In reply to an earlier post on Jun 23, 2012, 8:41:48 AM PDT
Astrocat says:
Daniel, I have many Christian friends, and I don't want to offend them in any way, because for the most part they live their lives as lovingly and compassionately as possible. However, it's my opinion, based on years of study and research, along with meditation and observation, that the orthodoxy that has twisted and distorted the story of Christ and his mission on Earth, has done them a great disservice. I blame it on the hierarchy of the Catholic church, especially Irenaeus and those who followed his lead, along with Augustine and later Aquinas. They turned the minds and hearts of the largely illiterate world away from a sense of unity with all of humanity and gave them, instead, a sense of privilege and superiority.
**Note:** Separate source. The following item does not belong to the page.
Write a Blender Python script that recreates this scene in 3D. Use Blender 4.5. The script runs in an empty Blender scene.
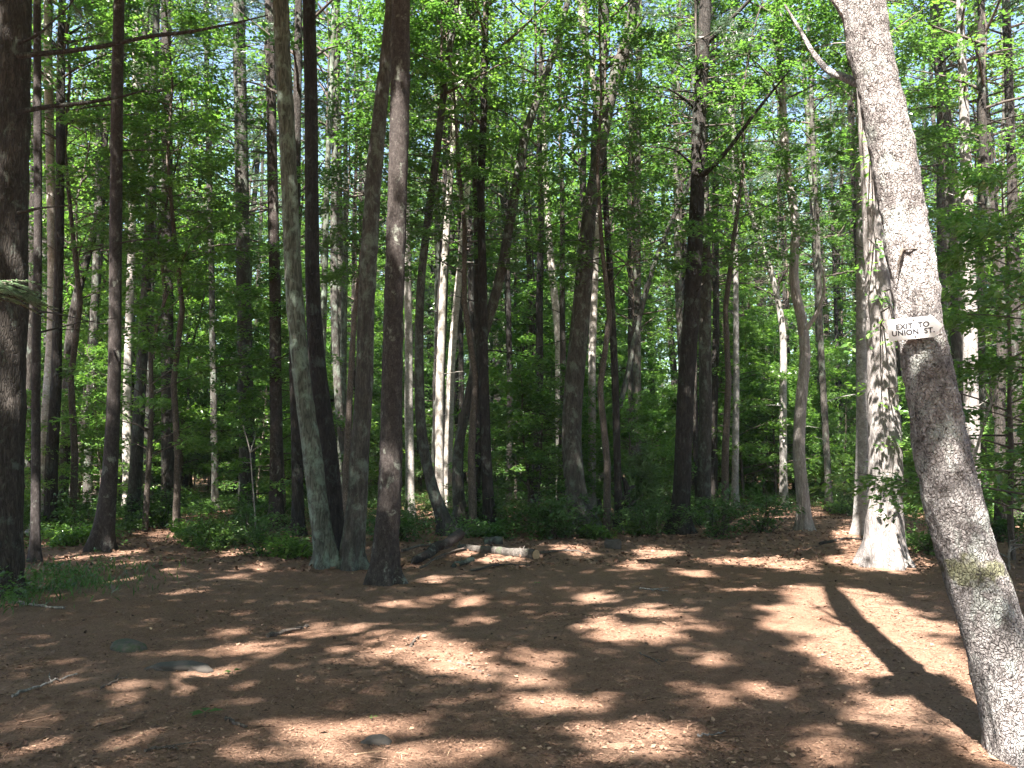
import bpy, math
import numpy as np
from mathutils import noise as mnoise
from mathutils import Vector

S = bpy.context.scene
COL = S.collection
R = math.radians
rng = np.random.default_rng(11)

# ------------------------------------------------------------------ camera
FPX = 924.0
CAM_H = 1.6
PITCH = math.atan(71.0 / FPX)
cd = bpy.data.cameras.new('camera')
cd.sensor_width = 36.0
cd.lens = 36.0 * FPX / 1024.0
cd.clip_start = 0.05
cd.clip_end = 2000.0
cam = bpy.data.objects.new('camera', cd)
cam.location = (0, 0, CAM_H)
cam.rotation_euler = (R(90) + PITCH, 0, 0)
COL.objects.link(cam)
S.camera = cam

# ------------------------------------------------------------------ light
SUN_EL = R(55)
SUN_AZ = R(18.5)            # light travels this far right of the viewing direction
cot = 1 / math.tan(SUN_EL)
SHX, SHY = cot * math.sin(SUN_AZ), cot * math.cos(SUN_AZ)   # shadow offset per metre of height
w = bpy.data.worlds.new('World')
S.world = w
w.use_nodes = True
nt = w.node_tree
bg = nt.nodes['Background']
sky = nt.nodes.new('ShaderNodeTexSky')
sky.sky_type = 'NISHITA'
sky.sun_disc = False
sky.sun_elevation = SUN_EL
sky.sun_rotation = math.pi + SUN_AZ
sky.air_density = 1.0
sky.dust_density = 1.6
sky.ozone_density = 1.2
nt.links.new(sky.outputs[0], bg.inputs[0])
bg.inputs[1].default_value = 0.055
sd = bpy.data.lights.new('sun', 'SUN')
sd.energy = 5.0
sd.angle = R(0.65)
sd.color = (1.0, 0.95, 0.87)
so = bpy.data.objects.new('sun', sd)
so.location = (-4, -9, 20)
ldir = Vector((math.sin(SUN_AZ) * math.cos(SUN_EL), math.cos(SUN_AZ) * math.cos(SUN_EL), -math.sin(SUN_EL)))
so.rotation_euler = ldir.to_track_quat('-Z', 'Y').to_euler()
COL.objects.link(so)
S.view_settings.view_transform = 'Standard'
S.view_settings.look = 'None'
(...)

This led, of course, to all the horrific excesses of the autos de fé, the Crusades, the pogroms against the Jews, the subjugation of women, the enslavement of many peoples, not just those who had darker skin, etc.
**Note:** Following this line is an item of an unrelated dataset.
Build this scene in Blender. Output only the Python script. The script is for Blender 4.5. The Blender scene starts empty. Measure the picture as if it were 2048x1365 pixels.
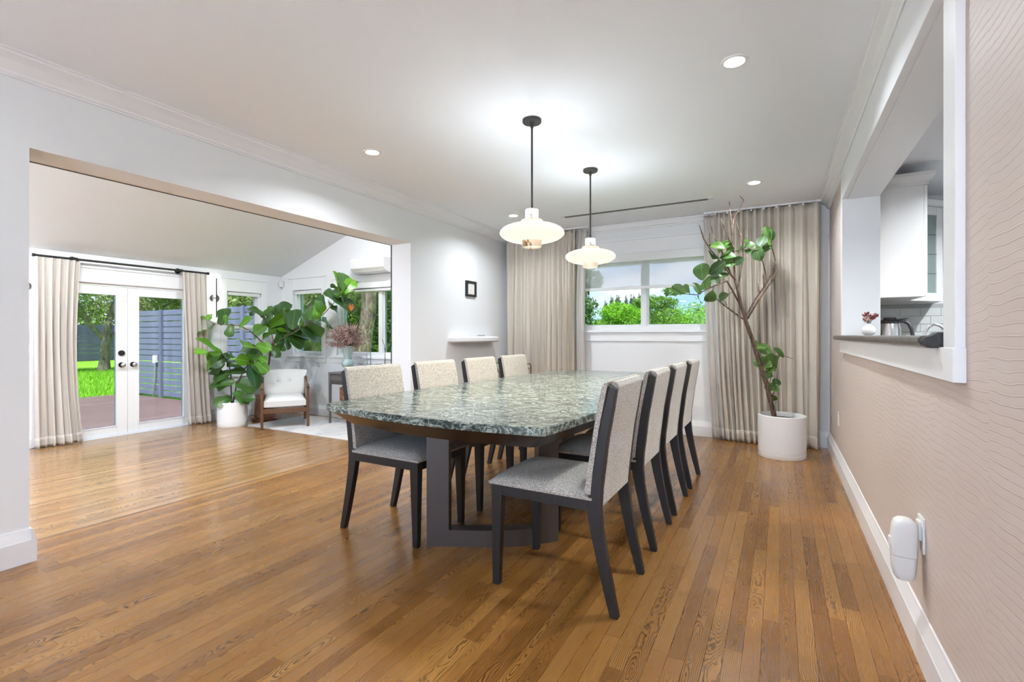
import bpy, bmesh, math, random
import numpy as np
from mathutils import Vector, Matrix
random.seed(7); rng = np.random.default_rng(7)
scene = bpy.context.scene
COL = scene.collection
PI = math.pi

# ------------------------------------------------------------------ camera, world, sun, exposure
H = 1.12
FPX = 965.5
YAW = math.atan((1558.6 - 1024) / FPX)
cd = bpy.data.cameras.new('camera'); cam = bpy.data.objects.new('camera', cd); COL.objects.link(cam)
cam.location = (0, 0, H); cam.rotation_euler = (PI / 2, 0, YAW)
cd.sensor_width = 36; cd.lens = FPX / 2048 * 36; cd.shift_y = -11.5 / 2048; cd.clip_start = 0.02; cd.clip_end = 400
scene.camera = cam

vs = scene.view_settings
vs.view_transform = 'Standard'; vs.look = 'None'; vs.gamma = 1.0; vs.use_curve_mapping = False
vs.exposure = 1.24
cy = scene.cycles
cy.max_bounces = 6; cy.diffuse_bounces = 3; cy.glossy_bounces = 3; cy.transmission_bounces = 4; cy.transparent_max_bounces = 10
cy.use_adaptive_sampling = True; cy.adaptive_threshold = 0.12; cy.adaptive_min_samples = 16
cy.caustics_reflective = False; cy.caustics_refractive = False; cy.sample_clamp_indirect = 6.0

SKY_STRENGTH = 8.0
LAMP = 1.0
w = bpy.data.worlds.new('world'); scene.world = w; w.use_nodes = True
nt = w.node_tree; nt.nodes.clear()
def wn(t, **k):
    n = nt.nodes.new(t)
    for a, b in k.items(): setattr(n, a, b)
    return n
out = wn('ShaderNodeOutputWorld'); bg = wn('ShaderNodeBackground'); bg.inputs['Strength'].default_value = SKY_STRENGTH
tc = wn('ShaderNodeTexCoord'); mp = wn('ShaderNodeMapping'); mp.inputs['Scale'].default_value = (1.6, 1.6, 4.5); mp.inputs['Location'].default_value = (0.35, 0.2, 0.1)
nz = wn('ShaderNodeTexNoise'); nz.inputs['Scale'].default_value = 2.2; nz.inputs['Detail'].default_value = 7; nz.inputs['Roughness'].default_value = 0.55
cr = wn('ShaderNodeValToRGB'); cr.color_ramp.elements[0].position = 0.47; cr.color_ramp.elements[1].position = 0.62
sep = wn('ShaderNodeSeparateXYZ')
hz = wn('ShaderNodeValToRGB'); hz.color_ramp.elements[0].color = (0.145, 0.225, 0.335, 1); hz.color_ramp.elements[1].color = (0.08, 0.17, 0.36, 1)
hz.color_ramp.elements[0].position = 0.0; hz.color_ramp.elements[1].position = 0.55
mx = wn('ShaderNodeMix', data_type='RGBA'); mx.inputs[7].default_value = (0.32, 0.335, 0.365, 1)
L = nt.links.new
L(tc.outputs['Generated'], mp.inputs['Vector']); L(mp.outputs['Vector'], nz.inputs['Vector']); L(nz.outputs['Fac'], cr.inputs['Fac'])
L(tc.outputs['Generated'], sep.inputs[0]); L(sep.outputs['Z'], hz.inputs['Fac'])
L(cr.outputs['Color'], mx.inputs[0]); L(hz.outputs['Color'], mx.inputs[6]); L(mx.outputs[2], bg.inputs['Color']); L(bg.outputs['Background'], out.inputs['Surface'])

sd = bpy.data.lights.new('sun', 'SUN'); sun = bpy.data.objects.new('sun', sd); COL.objects.link(sun)
sd.energy = 16.0; sd.angle = math.radians(1.2); sd.color = (1.0, 0.975, 0.94)
sun.rotation_euler = Vector((-0.30, 0.42, -0.86)).to_track_quat('-Z', 'Y').to_euler()

# ------------------------------------------------------------------ helpers
def P(u, v, d):
    """world point seen at photo pixel (u, v), d metres in front of the camera plane"""
    l = (u - 1024) / FPX * d
    return Vector((-math.sin(YAW) * d + math.cos(YAW) * l, math.cos(YAW) * d + math.sin(YAW) * l, H - (v - 671) / FPX * d))

class G:
    def __init__(s): s.v = []; s.f = []; s.s = []; s.uv = {}
    def add(s, vs_, fs, smooth=False):
        b = len(s.v); s.v += [tuple(p) for p in vs_]
        for f in fs: s.f.append(tuple(i + b for i in f)); s.s.append(smooth)
        return s
    def box(s, x0, x1, y0, y1, z0, z1):
        return s.add([(x0,y0,z0),(x1,y0,z0),(x1,y1,z0),(x0,y1,z0),(x0,y0,z1),(x1,y0,z1),(x1,y1,z1),(x0,y1,z1)],
              [(0,3,2,1),(4,5,6,7),(0,1,5,4),(1,2,6,5),(2,3,7,6),(3,0,4,7)])
    def hexa(s, a, b):
        """two quads a (4 pts) and b (4 pts)"""
        return s.add(list(a) + list(b), [(3,2,1,0),(4,5,6,7),(0,1,5,4),(1,2,6,5),(2,3,7,6),(3,0,4,7)])
    def prism(s, poly, axis, a0, a1, smooth=False):
        n = len(poly)
        def m(p, a):
            return (a, p[0], p[1]) if axis == 'x' else ((p[0], a, p[1]) if axis == 'y' else (p[0], p[1], a))
        vs_ = [m(p, a0) for p in poly] + [m(p, a1) for p in poly]
        fs = [tuple(range(n)), tuple(range(2*n-1, n-1, -1))] + [(i, i+n, (i+1) % n + n, (i+1) % n) for i in range(n)]
        b = len(s.v); s.v += vs_
        for k, f in enumerate(fs): s.f.append(tuple(i + b for i in f)); s.s.append(smooth and k > 1)
        return s
    def tube(s, path, r, n=8, caps=True, smooth=True):
        path = [Vector(p) for p in path]; m = len(path)
        rs = r if isinstance(r, (list, tuple)) else [r] * m
        t0 = (path[1] - path[0]).normalized()
        nrm = t0.orthogonal().normalized(); vs_ = []
        for i in range(m):
            t = ((path[min(i+1, m-1)] - path[max(i-1, 0)])).normalized()
            nrm = (nrm - t * nrm.dot(t)); nrm = nrm.normalized() if nrm.length > 1e-6 else t.orthogonal().normalized()
            bn = t.cross(nrm)
            for k in range(n):
                a = 2 * PI * k / n
                vs_.append(path[i] + (nrm * math.cos(a) + bn * math.sin(a)) * rs[i])
        fs = [(i*n+k, i*n+(k+1) % n, (i+1)*n+(k+1) % n, (i+1)*n+k) for i in range(m-1) for k in range(n)]
        s.add(vs_, fs, smooth)
        if caps:
            b = len(s.v) - m*n
            s.f.append(tuple(b + k for k in range(n-1, -1, -1))); s.s.append(False)
            s.f.append(tuple(b + (m-1)*n + k for k in range(n))); s.s.append(False)
        return s
    def cyl(s, c, r, z0, z1, n=32, smooth=True):
        return s.tube([(c[0], c[1], z0), (c[0], c[1], z1)], r, n, True, smooth)
    def lathe(s, prof, c=(0, 0, 0), n=40, smooth=True, close=False):
        m = len(prof); vs_ = []
        for (r, z) in prof:
            for k in range(n):
                a = 2 * PI * k / n
                vs_.append((c[0] + r*math.cos(a), c[1] + r*math.sin(a), c[2] + z))
        mm = m if close else m - 1
        fs = [(i*n+k, i*n+(k+1) % n, ((i+1) % m)*n+(k+1) % n, ((i+1) % m)*n+k) for i in range(mm) for k in range(n)]
        return s.add(vs_, fs, smooth)
    def grid(s, fn, nu, nv, smooth=True):
        vs_ = [fn(i / nu, j / nv) for j in range(nv+1) for i in range(nu+1)]
        fs = [(j*(nu+1)+i, j*(nu+1)+i+1, (j+1)*(nu+1)+i+1, (j+1)*(nu+1)+i) for j in range(nv) for i in range(nu)]
        return s.add(vs_, fs, smooth)
    def xf(s, M):
        s.v = [tuple(M @ Vector(p)) for p in s.v]; return s
    def mesh(s, name, mat, bevel=0, seg=2, fix=True, weld=False):
        me = bpy.data.meshes.new(name); me.from_pydata(s.v, [], s.f)
        me.polygons.foreach_set('use_smooth', s.s)
        if fix or bevel:
            bm = bmesh.new(); bm.from_mesh(me)
            if weld: bmesh.ops.remove_doubles(bm, verts=bm.verts, dist=1e-5)
            bmesh.ops.recalc_face_normals(bm, faces=bm.faces)
            if bevel:
                es = [e for e in bm.edges if len(e.link_faces) == 2 and e.calc_face_angle(0) > 0.5]
                bmesh.ops.bevel(bm, geom=es, offset=bevel, segments=seg, profile=0.6, affect='EDGES', clamp_overlap=True)
            for e in bm.edges:
                if len(e.link_faces) == 2 and e.calc_face_angle(0) > 0.65: e.smooth = False
            bm.to_mesh(me); bm.free()
        me.update()
        if mat: me.materials.append(mat)
        return me
    def build(s, name, mat, parent=None, bevel=0, seg=2, fix=True, loc=None, weld=False):
        return link(name, s.mesh(name, mat, bevel, seg, fix, weld), parent, loc)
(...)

It's not the message of Christ that's to blame, it's the spin these people put on it, including whoever wrote the four so-called "gospels", and especially, among those, the writers of Matthew.

But I ramble.

Again, there are many

In reply to an earlier post on Jun 24, 2012, 11:59:15 AM PDT
Well said, Nancy. I've studied the early history of Christianity a bit myself, and I have to question whether the image of Jesus as a loving, Stoic preacher is accurate either. It's just as likely that he was a Jewish freedom fighter, sort of a Jewish "Braveheart," and this had to be hidden by Paul, who was Roman. Further, I suspect that everyone around at the time believed in the same "dualist" systems of thought. There were just different flavors of them, from the fairly pleasant -- the small "pagan" nature-cults around the Mediterranean: the Isis cult, the Dionysus cult, etc. -- to the really horrible one that came along later -- Islam. Of course, it's nearly impossible for people today to reconstruct the inner thoughts of semi-literates from a dark age on the other side of the planet, so I suppose any theory could have some truth to it. It's just a question of how one interprets conflicting documents, and then triangulates ; but then I'm not a professional scholar, merely a fairly well-read amateur.

In reply to an earlier post on Jun 24, 2012, 12:18:14 PM PDT
Astrocat says:
Daniel, thanks for your thoughtful response. I realize there's little chance that the convinced "believers" will ever accept that their faith may be somewhat misplaced, but then, of course, my own understandings are not likely to change, either, so I'm left with the idea that there is no one-size-fits-all in religion or any other systems of thought. We each respond with whatever fits best to what's in our own minds and hearts, and there's really nothing wrong with that.

My concept of life in the human form is that each of us is seeing it from a slightly different facet of the diamond of "Truth", so that everyone is right, at least for this moment in time, and for the purposes of experience.

In reply to an earlier post on Jun 24, 2012, 1:49:03 PM PDT
1Danny says:
You sound arrogant.

In reply to an earlier post on Jun 24, 2012, 2:09:41 PM PDT
Bubba says:
But then you seem to claim that everyone you disagree with sounds "arrogant".